* [Set problem] Without the pictures, return exactly the lines from the one with "What Blender Python" through the one with "def W(x, z, d): return". Both end lines belong in the copy.
╭─ Exercise inputs
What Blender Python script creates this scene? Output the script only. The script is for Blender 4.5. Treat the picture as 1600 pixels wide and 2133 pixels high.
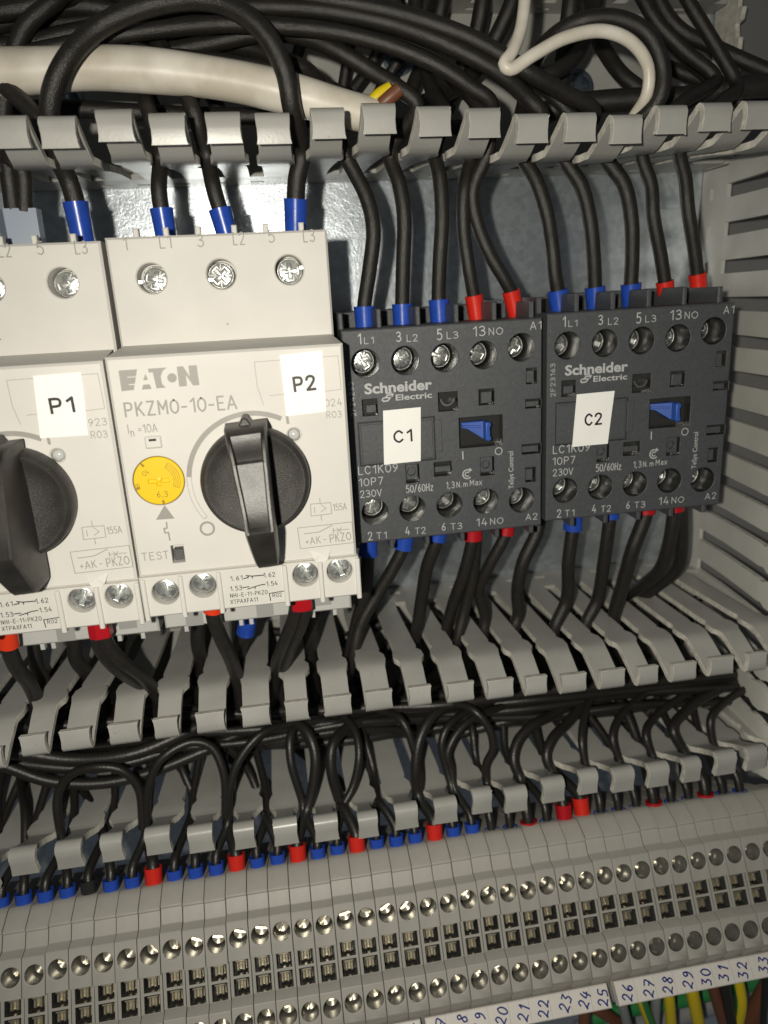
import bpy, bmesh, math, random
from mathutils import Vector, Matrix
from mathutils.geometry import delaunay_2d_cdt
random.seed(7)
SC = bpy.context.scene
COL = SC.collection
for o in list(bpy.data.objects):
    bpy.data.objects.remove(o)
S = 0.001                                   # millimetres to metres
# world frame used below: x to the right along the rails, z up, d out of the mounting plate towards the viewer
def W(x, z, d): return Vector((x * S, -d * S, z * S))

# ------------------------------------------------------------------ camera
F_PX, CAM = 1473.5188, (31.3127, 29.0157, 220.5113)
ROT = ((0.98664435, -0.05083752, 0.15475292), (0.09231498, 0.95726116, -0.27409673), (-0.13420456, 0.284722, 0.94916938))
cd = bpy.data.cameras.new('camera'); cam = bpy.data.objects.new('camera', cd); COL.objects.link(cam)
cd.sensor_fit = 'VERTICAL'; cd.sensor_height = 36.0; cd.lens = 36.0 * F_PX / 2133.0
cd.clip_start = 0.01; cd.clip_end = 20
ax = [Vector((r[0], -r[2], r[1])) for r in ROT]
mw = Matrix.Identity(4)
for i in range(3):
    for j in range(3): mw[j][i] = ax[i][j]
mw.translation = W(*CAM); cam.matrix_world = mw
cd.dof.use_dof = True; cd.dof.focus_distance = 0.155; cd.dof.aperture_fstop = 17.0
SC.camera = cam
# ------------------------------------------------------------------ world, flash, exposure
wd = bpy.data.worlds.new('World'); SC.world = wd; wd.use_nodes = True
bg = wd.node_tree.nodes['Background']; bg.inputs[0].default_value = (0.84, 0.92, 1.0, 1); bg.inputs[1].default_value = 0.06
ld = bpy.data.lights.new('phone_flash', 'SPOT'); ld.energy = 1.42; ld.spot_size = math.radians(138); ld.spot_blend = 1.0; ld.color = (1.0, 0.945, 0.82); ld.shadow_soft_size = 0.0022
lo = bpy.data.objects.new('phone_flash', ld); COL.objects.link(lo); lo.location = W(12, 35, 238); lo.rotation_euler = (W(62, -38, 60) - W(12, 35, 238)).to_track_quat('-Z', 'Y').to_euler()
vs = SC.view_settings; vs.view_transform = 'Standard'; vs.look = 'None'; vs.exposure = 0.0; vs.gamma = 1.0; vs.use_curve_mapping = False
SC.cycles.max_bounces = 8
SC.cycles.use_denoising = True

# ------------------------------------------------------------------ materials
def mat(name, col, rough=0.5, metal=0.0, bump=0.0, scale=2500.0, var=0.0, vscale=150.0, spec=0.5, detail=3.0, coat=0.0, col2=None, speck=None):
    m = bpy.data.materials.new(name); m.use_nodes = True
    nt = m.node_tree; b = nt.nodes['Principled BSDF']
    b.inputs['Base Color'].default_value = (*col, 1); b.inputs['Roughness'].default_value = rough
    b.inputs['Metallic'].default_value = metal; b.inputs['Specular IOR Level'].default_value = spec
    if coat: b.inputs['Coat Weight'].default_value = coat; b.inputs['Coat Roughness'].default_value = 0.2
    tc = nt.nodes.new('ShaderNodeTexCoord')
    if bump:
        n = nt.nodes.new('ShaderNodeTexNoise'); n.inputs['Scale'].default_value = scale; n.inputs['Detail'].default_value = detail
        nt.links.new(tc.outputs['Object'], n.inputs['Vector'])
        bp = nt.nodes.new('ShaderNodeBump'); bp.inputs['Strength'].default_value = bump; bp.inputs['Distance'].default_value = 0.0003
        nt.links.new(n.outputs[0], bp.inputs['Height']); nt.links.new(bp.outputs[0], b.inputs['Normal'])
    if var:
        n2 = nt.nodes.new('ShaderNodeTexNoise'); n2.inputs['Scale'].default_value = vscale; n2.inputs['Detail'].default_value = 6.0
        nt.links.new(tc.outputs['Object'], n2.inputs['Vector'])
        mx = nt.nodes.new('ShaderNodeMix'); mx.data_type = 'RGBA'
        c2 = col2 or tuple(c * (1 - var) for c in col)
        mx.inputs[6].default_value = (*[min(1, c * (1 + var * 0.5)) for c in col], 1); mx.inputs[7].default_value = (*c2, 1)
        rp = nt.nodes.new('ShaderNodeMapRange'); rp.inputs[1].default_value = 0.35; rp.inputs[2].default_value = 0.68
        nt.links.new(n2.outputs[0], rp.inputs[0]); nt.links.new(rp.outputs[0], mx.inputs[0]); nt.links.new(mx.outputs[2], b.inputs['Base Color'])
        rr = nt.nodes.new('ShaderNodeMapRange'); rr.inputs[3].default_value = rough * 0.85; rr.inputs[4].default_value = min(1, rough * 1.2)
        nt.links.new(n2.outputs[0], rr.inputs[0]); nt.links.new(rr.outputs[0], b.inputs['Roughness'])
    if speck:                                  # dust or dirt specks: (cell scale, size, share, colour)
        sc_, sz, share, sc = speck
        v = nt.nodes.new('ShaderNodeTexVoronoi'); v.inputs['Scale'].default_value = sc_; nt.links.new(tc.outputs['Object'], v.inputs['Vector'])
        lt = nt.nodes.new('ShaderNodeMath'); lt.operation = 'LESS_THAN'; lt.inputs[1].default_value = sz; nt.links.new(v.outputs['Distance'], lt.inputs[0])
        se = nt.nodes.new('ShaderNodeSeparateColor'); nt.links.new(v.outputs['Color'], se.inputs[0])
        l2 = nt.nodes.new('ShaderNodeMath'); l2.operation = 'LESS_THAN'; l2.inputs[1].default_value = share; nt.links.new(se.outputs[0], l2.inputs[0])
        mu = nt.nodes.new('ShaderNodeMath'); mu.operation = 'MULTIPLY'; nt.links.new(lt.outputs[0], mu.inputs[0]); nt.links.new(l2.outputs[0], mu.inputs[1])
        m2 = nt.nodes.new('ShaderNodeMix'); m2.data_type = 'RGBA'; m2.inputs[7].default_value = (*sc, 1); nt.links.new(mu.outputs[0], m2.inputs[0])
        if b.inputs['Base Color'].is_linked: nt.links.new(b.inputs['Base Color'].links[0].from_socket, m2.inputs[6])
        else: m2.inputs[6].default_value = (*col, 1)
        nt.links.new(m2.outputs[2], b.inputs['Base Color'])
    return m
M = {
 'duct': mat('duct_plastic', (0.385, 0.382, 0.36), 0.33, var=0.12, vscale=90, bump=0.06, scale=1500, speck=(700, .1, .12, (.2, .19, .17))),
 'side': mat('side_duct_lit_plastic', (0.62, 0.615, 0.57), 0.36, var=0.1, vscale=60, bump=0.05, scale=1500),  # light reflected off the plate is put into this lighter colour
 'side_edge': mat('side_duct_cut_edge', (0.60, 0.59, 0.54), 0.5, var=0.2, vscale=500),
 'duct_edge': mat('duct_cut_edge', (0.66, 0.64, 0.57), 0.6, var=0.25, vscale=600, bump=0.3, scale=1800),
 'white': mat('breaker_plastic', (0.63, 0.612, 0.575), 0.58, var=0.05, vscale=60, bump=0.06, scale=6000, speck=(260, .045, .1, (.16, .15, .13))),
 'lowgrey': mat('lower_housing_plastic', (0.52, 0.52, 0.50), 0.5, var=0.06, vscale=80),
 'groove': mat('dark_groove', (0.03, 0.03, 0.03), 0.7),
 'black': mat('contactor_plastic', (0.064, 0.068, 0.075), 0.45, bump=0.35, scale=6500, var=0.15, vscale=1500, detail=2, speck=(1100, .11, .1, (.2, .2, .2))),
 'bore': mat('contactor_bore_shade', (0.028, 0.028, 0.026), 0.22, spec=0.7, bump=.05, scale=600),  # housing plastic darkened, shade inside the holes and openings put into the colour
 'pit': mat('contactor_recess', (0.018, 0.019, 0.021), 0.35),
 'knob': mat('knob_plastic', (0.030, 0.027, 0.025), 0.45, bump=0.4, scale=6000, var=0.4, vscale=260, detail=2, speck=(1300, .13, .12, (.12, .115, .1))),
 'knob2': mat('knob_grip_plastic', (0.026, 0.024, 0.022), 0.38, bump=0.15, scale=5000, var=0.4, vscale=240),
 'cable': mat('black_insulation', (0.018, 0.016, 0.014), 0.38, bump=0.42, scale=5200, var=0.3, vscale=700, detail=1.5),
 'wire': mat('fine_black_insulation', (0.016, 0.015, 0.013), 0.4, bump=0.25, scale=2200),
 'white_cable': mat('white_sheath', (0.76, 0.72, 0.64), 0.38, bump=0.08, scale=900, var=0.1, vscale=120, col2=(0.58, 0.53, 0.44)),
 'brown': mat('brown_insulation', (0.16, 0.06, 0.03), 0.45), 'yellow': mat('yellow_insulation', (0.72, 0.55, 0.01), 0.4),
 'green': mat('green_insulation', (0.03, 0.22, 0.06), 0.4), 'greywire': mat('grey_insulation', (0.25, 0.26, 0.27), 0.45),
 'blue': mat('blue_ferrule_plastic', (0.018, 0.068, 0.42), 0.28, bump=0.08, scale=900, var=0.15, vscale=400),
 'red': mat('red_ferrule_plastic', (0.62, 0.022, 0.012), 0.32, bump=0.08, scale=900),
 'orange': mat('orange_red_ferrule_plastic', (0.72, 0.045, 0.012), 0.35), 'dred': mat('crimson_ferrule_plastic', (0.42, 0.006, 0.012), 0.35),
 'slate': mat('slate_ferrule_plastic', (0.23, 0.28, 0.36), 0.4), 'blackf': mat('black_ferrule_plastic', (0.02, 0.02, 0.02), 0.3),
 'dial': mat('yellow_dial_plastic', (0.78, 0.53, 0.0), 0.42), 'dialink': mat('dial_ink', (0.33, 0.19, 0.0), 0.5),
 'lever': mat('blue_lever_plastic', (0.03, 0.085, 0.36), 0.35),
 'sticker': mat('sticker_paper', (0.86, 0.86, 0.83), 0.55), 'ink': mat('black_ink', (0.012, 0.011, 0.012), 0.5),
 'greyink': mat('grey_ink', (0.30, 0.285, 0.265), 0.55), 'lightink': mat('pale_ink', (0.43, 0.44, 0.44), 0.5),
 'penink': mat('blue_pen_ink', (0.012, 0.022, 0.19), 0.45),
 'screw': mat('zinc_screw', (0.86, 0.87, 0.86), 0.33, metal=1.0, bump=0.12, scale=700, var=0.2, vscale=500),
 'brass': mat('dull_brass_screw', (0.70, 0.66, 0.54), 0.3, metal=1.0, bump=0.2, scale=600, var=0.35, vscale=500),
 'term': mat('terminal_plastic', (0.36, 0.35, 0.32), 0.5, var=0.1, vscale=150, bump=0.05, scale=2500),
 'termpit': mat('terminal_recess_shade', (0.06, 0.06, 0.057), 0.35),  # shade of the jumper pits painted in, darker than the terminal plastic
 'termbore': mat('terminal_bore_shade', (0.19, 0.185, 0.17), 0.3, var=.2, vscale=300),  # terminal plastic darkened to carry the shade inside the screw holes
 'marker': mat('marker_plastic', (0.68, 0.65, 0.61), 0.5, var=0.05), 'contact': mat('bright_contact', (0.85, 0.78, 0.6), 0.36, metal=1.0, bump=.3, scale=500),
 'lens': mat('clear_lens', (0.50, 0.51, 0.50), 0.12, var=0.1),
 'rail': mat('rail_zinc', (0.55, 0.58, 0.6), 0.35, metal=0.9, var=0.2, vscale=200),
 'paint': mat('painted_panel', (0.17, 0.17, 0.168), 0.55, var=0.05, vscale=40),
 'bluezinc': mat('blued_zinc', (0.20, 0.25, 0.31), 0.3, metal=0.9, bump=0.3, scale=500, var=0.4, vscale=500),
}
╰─
╭─ Exercise inputs
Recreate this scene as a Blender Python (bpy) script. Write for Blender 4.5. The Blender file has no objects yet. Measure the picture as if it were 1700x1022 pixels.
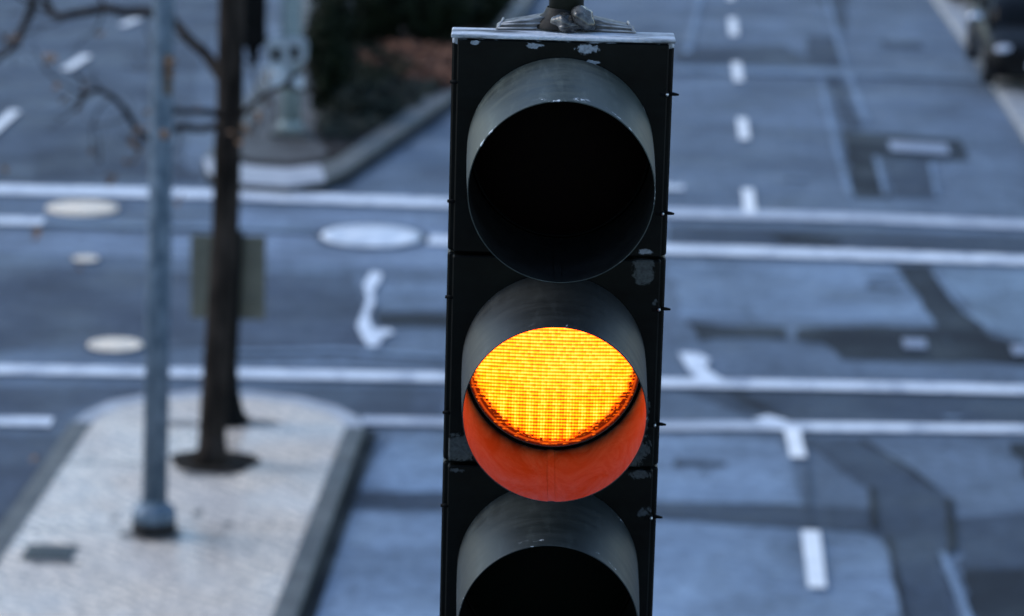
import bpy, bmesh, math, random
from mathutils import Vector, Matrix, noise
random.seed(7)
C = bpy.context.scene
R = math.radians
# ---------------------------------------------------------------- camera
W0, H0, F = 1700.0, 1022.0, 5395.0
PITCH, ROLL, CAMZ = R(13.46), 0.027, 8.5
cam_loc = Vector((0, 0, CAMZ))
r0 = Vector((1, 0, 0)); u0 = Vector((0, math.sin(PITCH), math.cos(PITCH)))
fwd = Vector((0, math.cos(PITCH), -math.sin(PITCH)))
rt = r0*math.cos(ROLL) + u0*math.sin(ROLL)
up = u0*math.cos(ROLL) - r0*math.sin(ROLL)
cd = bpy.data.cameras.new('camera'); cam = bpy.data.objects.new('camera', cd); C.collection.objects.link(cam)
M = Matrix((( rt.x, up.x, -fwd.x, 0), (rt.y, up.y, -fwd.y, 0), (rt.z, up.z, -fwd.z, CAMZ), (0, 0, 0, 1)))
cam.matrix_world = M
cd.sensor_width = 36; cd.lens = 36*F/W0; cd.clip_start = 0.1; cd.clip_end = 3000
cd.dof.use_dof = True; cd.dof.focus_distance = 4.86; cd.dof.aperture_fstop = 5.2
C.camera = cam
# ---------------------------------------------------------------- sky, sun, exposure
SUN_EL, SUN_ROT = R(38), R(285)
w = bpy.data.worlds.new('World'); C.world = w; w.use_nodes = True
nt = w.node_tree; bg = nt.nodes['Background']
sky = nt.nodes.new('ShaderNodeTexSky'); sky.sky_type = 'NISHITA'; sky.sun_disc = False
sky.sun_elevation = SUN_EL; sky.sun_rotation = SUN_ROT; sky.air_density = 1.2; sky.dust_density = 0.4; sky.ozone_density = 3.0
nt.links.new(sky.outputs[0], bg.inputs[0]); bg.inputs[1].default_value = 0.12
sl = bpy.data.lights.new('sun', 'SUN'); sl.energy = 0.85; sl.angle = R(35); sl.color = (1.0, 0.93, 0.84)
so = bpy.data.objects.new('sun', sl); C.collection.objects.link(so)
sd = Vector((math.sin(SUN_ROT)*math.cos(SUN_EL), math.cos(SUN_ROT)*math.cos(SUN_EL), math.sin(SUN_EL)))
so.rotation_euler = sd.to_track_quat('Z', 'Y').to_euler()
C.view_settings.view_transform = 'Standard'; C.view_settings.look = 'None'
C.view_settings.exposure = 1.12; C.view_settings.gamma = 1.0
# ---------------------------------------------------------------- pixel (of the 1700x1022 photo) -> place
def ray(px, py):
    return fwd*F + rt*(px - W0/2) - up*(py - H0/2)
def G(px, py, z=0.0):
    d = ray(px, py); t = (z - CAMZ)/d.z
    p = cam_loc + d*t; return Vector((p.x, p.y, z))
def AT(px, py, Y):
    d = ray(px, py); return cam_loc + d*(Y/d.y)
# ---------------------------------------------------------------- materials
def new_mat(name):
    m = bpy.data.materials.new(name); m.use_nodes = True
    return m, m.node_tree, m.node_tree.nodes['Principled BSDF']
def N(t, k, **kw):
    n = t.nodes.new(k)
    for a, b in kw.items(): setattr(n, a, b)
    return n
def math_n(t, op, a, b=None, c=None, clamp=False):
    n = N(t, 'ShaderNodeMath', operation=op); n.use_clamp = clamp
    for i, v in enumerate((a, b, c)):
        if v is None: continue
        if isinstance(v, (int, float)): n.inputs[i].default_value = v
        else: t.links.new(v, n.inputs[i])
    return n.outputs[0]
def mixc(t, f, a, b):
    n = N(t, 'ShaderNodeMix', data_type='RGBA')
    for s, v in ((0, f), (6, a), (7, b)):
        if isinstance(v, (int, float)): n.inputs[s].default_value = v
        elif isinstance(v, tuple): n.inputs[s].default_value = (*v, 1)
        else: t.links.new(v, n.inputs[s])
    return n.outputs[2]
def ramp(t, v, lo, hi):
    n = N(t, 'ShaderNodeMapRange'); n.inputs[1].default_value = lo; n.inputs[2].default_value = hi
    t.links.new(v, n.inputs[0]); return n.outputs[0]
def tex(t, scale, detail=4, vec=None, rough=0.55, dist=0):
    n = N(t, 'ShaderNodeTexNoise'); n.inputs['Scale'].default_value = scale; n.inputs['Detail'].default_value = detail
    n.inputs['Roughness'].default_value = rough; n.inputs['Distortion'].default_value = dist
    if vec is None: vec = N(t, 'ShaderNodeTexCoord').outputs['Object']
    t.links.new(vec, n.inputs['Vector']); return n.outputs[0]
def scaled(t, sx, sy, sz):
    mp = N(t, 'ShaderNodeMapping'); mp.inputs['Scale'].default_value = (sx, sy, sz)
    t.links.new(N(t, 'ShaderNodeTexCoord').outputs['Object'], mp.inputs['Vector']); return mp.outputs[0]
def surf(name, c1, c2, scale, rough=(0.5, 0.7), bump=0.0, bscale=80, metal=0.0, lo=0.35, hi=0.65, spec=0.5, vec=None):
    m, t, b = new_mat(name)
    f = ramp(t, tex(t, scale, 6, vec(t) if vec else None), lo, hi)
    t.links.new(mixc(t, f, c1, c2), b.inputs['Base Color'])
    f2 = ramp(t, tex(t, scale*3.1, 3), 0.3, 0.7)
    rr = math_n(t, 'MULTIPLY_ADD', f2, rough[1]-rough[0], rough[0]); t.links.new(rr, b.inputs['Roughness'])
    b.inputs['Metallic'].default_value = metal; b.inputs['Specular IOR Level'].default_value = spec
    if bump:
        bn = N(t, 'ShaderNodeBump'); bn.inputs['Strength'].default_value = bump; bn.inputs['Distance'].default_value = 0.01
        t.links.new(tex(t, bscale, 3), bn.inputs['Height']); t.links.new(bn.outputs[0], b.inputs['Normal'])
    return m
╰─
* [Task output]
What Blender Python script creates this scene? Output the script only. The script is for Blender 4.5. Treat the picture as 1600 pixels wide and 2133 pixels high.
import bpy, bmesh, math, random
from mathutils import Vector, Matrix
from mathutils.geometry import delaunay_2d_cdt
random.seed(7)
SC = bpy.context.scene
COL = SC.collection
for o in list(bpy.data.objects):
    bpy.data.objects.remove(o)
S = 0.001                                   # millimetres to metres
# world frame used below: x to the right along the rails, z up, d out of the mounting plate towards the viewer
def W(x, z, d): return Vector((x * S, -d * S, z * S))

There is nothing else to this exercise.